Vous me direz que c’est anodin et que ce n’est pas bien méchant tout ça. Certes, ça semble plutôt superficiel, mais toutes les « micro-interactions, banales en soi, mais dommageables par leur caractère répétitif, “font le genre” » (Richard, 20). En bicatégorisant ainsi le genre, on creuse le sillon d’une féminité ou d’une masculinité unidirectionnelle dont il est difficile de se défaire, et, surtout, on passe sous silence tout ce qui pourrait se retrouver entre les deux. Puis les jeunes entrent au secondaire avec une forte « pression à la conformité de genre » (Richard, 32) qui restreint fortement l’exploration sexuelle et identitaire. Comme on l’a vu plus tôt, le système d’éducation à la sexualité de l’école étant complètement dépassé, ça donne des conséquences plutôt désastreuses, d’abord pour les personnes LGBTQI. Puisqu’on ne parle jamais ou très peu de leur réalité, de ce qui les font s’interroger et qu’ielles ne peuvent s’identifier à rien de ce qui est traité comme « normal » par l’école, ça peut mener au déni de leur identité, de leur nature profonde. Imaginez un peu commencer votre vie sexuelle en ayant l’impression d’être toujours hors-norme, toujours marginal.e, toujours seul.e dans votre situation. Cette « éducation sexuelle » désuète a aussi des conséquences sur les filles et les garçons cisgenres. Les filles deviennent gestionnaires de la sexualité masculine : vouloir, mais pas trop, être désirables, mais pas vulgaires, vouloir être pénétrées, mais ne pas tomber enceinte. Et les garçons, eux, deviennent tributaires d’une sexualité de performance où leur capital de popularité est directement lié à leur pouvoir d’attraction.

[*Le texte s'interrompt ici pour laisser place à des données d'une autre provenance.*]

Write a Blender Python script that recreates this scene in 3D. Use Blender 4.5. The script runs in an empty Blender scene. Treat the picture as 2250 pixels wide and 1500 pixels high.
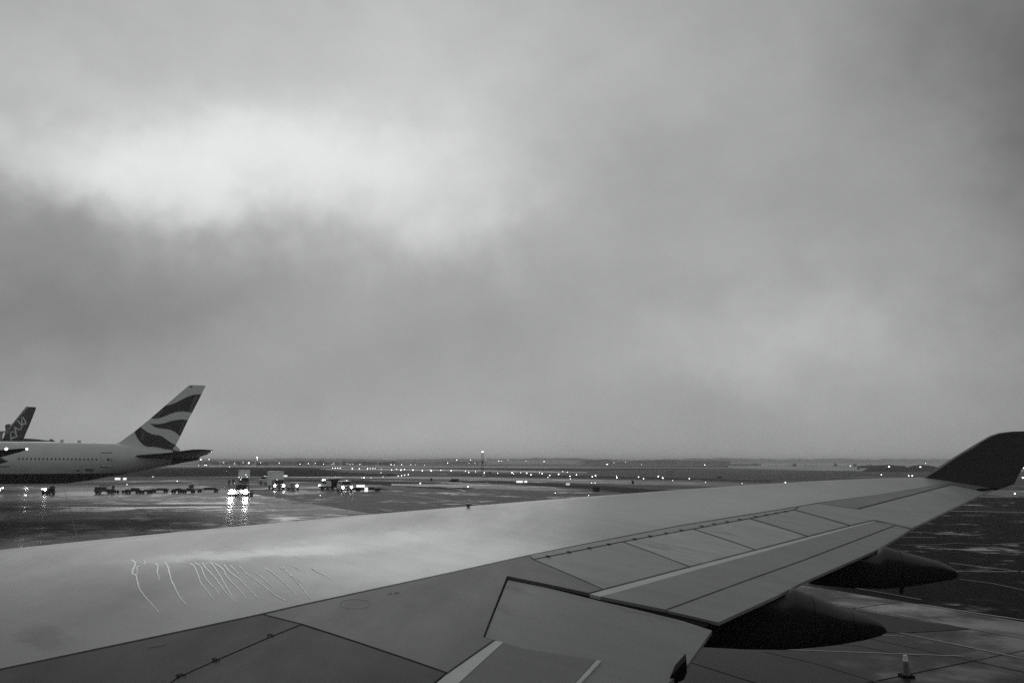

Vous me direz que ça ne peut pas être si pire et que tout n’est pas tout noir ou tout blanc. Effectivement, il y a de l’espoir puisque selon une enquête réalisée par Emma Renold, « 85 % des jeunes de 13 à 18 ans, toutes identités confondues, considèrent que “les gens devraient avoir le droit de choisir leur genre” » (Richard, 12). Alors pourquoi l’éducation sexuelle à l’école est-elle si dépassée? Je dirais que c’est parce que c’est facile de rester dans des notions confortables, qui sont données comme « morales » depuis longtemps, et parce que ça ne dérange pas les plus chialeux.ses. Longtemps, ç’a été l’Église qui manifestait contre l’éducation sexuelle, maintenant, il y a les parents qui ne peuvent concevoir que leur enfant soit exposé à des réalités qu’ils considèrent comme immorales. Toutefois, si on veut se sortir de ce carcan et éduquer les jeunes (et nous-mêmes) comme il se doit, il va falloir mettre le gouvernement au pas et le forcer à 1) se remettre en question quant aux biais hétéronormatifs véhiculés par l’école; 2) se doter d’une politique claire en matière d’éducation sexuelle; 3) outiller et former les profs pour leur permettre de fonder une pédagogie queer et antiopressive.

Pour ce faire, l’ouvrage de Gabrielle Richard est essentiel et à mettre entre les mains du ministre de l’Éducation et de tous les professeur.e.s et intervenant.e.s en milieu scolaire. Outre le fait que l’autrice nous ouvre les yeux sur cet engrenage dans lequel on est pris.e.s, elle donne de très bonnes pistes de solutions (et des exercices concrets) pour sortir de tout ça et se rediriger vers une pédagogie queer et antioppressive qui permettrait aux jeunes d’avoir une vision positive de la sexualité et de leur image corporelle. Cette pédagogie est queer dans le sens qu’elle permet une multiplicité des configurations entre le sexe, le genre et l’orientation sexuelle, puis elle est antioppressive parce qu’elle permet de comprendre que la sexualité est soumise à des rapports de pouvoir reliés au genre, à la racisation, aux capacités, à l’âge, etc. On comprend qu’on doit tenir compte de nos privilèges et remettre en question les normes sociales. En fait, il faut tout remettre en question parce que ça permet de voir les oppressions, de les nommer et ainsi de s’en défaire plus facilement. Hétéro l’école? Plaidoyer pour une éducation antioppressive à la sexualité, un livre à lire et à mettre en pratique immédiatement.